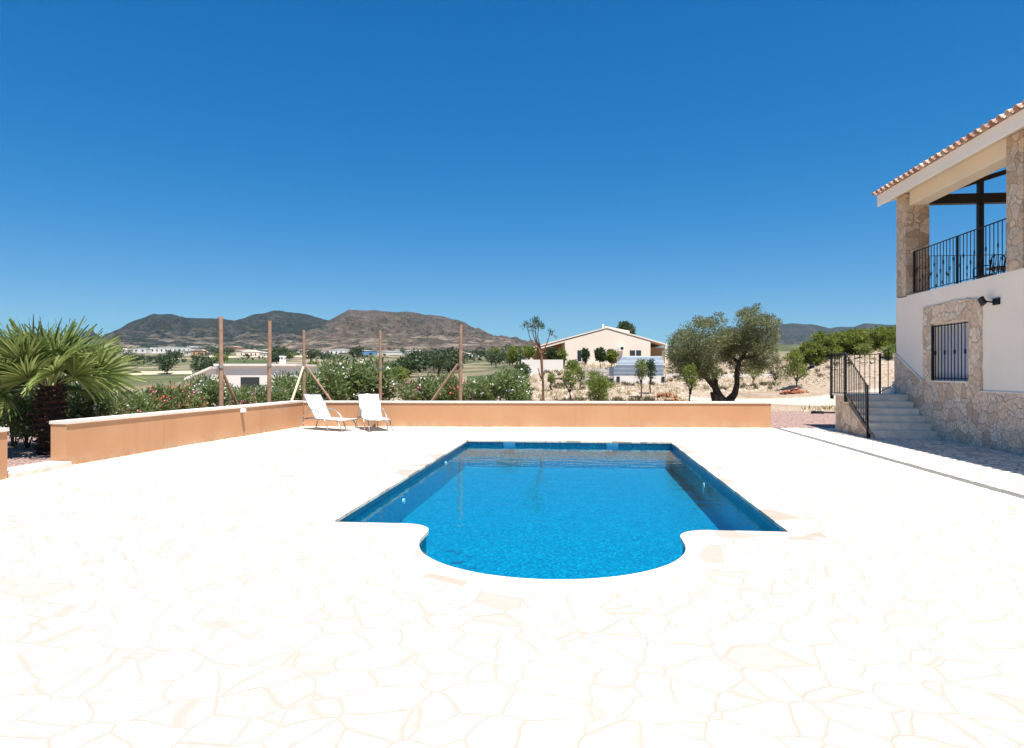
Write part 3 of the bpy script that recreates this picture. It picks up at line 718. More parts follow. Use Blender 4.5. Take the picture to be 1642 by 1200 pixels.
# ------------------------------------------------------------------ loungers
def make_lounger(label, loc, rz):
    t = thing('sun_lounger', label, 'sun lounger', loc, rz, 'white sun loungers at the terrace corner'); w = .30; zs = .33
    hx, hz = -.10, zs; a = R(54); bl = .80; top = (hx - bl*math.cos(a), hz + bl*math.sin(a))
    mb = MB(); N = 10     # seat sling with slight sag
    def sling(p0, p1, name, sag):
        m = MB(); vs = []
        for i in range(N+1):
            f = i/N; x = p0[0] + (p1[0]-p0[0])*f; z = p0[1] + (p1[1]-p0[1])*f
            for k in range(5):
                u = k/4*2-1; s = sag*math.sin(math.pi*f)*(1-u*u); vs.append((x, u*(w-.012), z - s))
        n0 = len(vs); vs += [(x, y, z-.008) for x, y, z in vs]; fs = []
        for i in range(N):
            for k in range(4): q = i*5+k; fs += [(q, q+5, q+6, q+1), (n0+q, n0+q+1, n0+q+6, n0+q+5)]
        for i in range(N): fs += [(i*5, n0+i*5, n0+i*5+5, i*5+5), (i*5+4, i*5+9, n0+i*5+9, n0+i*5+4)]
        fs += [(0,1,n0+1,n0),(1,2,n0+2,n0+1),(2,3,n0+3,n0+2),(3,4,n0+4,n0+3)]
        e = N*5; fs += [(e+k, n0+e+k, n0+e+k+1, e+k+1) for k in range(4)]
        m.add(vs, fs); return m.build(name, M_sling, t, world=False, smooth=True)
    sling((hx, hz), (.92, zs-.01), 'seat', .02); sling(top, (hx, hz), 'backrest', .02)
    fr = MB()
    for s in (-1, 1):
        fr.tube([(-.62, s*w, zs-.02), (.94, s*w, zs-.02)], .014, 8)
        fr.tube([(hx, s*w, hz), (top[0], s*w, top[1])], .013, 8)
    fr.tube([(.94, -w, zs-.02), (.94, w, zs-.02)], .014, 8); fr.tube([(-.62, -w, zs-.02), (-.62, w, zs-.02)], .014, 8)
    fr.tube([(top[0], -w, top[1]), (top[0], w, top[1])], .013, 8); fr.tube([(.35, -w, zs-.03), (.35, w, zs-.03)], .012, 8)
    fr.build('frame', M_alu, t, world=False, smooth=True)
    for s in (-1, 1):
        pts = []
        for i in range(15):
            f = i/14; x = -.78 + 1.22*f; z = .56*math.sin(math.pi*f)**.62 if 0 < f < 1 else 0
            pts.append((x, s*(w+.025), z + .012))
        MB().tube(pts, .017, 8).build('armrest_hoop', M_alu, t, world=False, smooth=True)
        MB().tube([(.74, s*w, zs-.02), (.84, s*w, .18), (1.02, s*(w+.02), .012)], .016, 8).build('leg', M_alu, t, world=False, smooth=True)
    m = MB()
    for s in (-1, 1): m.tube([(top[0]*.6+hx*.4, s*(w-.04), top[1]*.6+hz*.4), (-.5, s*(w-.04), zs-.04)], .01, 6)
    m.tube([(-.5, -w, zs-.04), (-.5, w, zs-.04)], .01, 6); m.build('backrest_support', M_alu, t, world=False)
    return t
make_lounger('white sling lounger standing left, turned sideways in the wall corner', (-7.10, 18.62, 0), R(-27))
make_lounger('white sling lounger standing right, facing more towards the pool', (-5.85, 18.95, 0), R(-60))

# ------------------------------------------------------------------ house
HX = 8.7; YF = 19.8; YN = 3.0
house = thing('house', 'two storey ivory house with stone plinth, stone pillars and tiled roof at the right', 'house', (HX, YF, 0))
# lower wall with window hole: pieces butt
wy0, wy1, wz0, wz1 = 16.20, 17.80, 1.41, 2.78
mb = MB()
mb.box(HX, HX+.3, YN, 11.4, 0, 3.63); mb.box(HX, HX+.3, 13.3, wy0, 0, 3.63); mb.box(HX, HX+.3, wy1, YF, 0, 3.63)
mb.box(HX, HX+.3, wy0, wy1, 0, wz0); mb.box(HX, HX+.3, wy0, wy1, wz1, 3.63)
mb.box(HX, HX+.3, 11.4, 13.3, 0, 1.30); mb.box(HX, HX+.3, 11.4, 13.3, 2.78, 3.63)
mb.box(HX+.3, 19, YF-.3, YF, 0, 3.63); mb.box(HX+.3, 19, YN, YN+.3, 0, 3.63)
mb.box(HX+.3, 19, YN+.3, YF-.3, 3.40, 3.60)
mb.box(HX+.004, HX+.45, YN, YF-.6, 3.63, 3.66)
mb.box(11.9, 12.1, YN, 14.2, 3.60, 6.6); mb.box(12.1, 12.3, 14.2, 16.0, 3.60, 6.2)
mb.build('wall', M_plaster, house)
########
◆ **Set exercise**: Make an exact reproduction of the listing above, without any pictures.

◆ **The response**:
Write part 3 of the bpy script that recreates this picture. It picks up at line 718. More parts follow. Use Blender 4.5. Take the picture to be 1642 by 1200 pixels.
# ------------------------------------------------------------------ loungers
def make_lounger(label, loc, rz):
    t = thing('sun_lounger', label, 'sun lounger', loc, rz, 'white sun loungers at the terrace corner'); w = .30; zs = .33
    hx, hz = -.10, zs; a = R(54); bl = .80; top = (hx - bl*math.cos(a), hz + bl*math.sin(a))
    mb = MB(); N = 10     # seat sling with slight sag
    def sling(p0, p1, name, sag):
        m = MB(); vs = []
        for i in range(N+1):
            f = i/N; x = p0[0] + (p1[0]-p0[0])*f; z = p0[1] + (p1[1]-p0[1])*f
            for k in range(5):
                u = k/4*2-1; s = sag*math.sin(math.pi*f)*(1-u*u); vs.append((x, u*(w-.012), z - s))
        n0 = len(vs); vs += [(x, y, z-.008) for x, y, z in vs]; fs = []
        for i in range(N):
            for k in range(4): q = i*5+k; fs += [(q, q+5, q+6, q+1), (n0+q, n0+q+1, n0+q+6, n0+q+5)]
        for i in range(N): fs += [(i*5, n0+i*5, n0+i*5+5, i*5+5), (i*5+4, i*5+9, n0+i*5+9, n0+i*5+4)]
        fs += [(0,1,n0+1,n0),(1,2,n0+2,n0+1),(2,3,n0+3,n0+2),(3,4,n0+4,n0+3)]
        e = N*5; fs += [(e+k, n0+e+k, n0+e+k+1, e+k+1) for k in range(4)]
        m.add(vs, fs); return m.build(name, M_sling, t, world=False, smooth=True)
    sling((hx, hz), (.92, zs-.01), 'seat', .02); sling(top, (hx, hz), 'backrest', .02)
    fr = MB()
    for s in (-1, 1):
        fr.tube([(-.62, s*w, zs-.02), (.94, s*w, zs-.02)], .014, 8)
        fr.tube([(hx, s*w, hz), (top[0], s*w, top[1])], .013, 8)
    fr.tube([(.94, -w, zs-.02), (.94, w, zs-.02)], .014, 8); fr.tube([(-.62, -w, zs-.02), (-.62, w, zs-.02)], .014, 8)
    fr.tube([(top[0], -w, top[1]), (top[0], w, top[1])], .013, 8); fr.tube([(.35, -w, zs-.03), (.35, w, zs-.03)], .012, 8)
    fr.build('frame', M_alu, t, world=False, smooth=True)
    for s in (-1, 1):
        pts = []
        for i in range(15):
            f = i/14; x = -.78 + 1.22*f; z = .56*math.sin(math.pi*f)**.62 if 0 < f < 1 else 0
            pts.append((x, s*(w+.025), z + .012))
        MB().tube(pts, .017, 8).build('armrest_hoop', M_alu, t, world=False, smooth=True)
        MB().tube([(.74, s*w, zs-.02), (.84, s*w, .18), (1.02, s*(w+.02), .012)], .016, 8).build('leg', M_alu, t, world=False, smooth=True)
    m = MB()
    for s in (-1, 1): m.tube([(top[0]*.6+hx*.4, s*(w-.04), top[1]*.6+hz*.4), (-.5, s*(w-.04), zs-.04)], .01, 6)
    m.tube([(-.5, -w, zs-.04), (-.5, w, zs-.04)], .01, 6); m.build('backrest_support', M_alu, t, world=False)
    return t
make_lounger('white sling lounger standing left, turned sideways in the wall corner', (-7.10, 18.62, 0), R(-27))
make_lounger('white sling lounger standing right, facing more towards the pool', (-5.85, 18.95, 0), R(-60))

# ------------------------------------------------------------------ house
HX = 8.7; YF = 19.8; YN = 3.0
house = thing('house', 'two storey ivory house with stone plinth, stone pillars and tiled roof at the right', 'house', (HX, YF, 0))
# lower wall with window hole: pieces butt
wy0, wy1, wz0, wz1 = 16.20, 17.80, 1.41, 2.78
mb = MB()
mb.box(HX, HX+.3, YN, 11.4, 0, 3.63); mb.box(HX, HX+.3, 13.3, wy0, 0, 3.63); mb.box(HX, HX+.3, wy1, YF, 0, 3.63)
mb.box(HX, HX+.3, wy0, wy1, 0, wz0); mb.box(HX, HX+.3, wy0, wy1, wz1, 3.63)
mb.box(HX, HX+.3, 11.4, 13.3, 0, 1.30); mb.box(HX, HX+.3, 11.4, 13.3, 2.78, 3.63)
mb.box(HX+.3, 19, YF-.3, YF, 0, 3.63); mb.box(HX+.3, 19, YN, YN+.3, 0, 3.63)
mb.box(HX+.3, 19, YN+.3, YF-.3, 3.40, 3.60)
mb.box(HX+.004, HX+.45, YN, YF-.6, 3.63, 3.66)
mb.box(11.9, 12.1, YN, 14.2, 3.60, 6.6); mb.box(12.1, 12.3, 14.2, 16.0, 3.60, 6.2)
mb.build('wall', M_plaster, house)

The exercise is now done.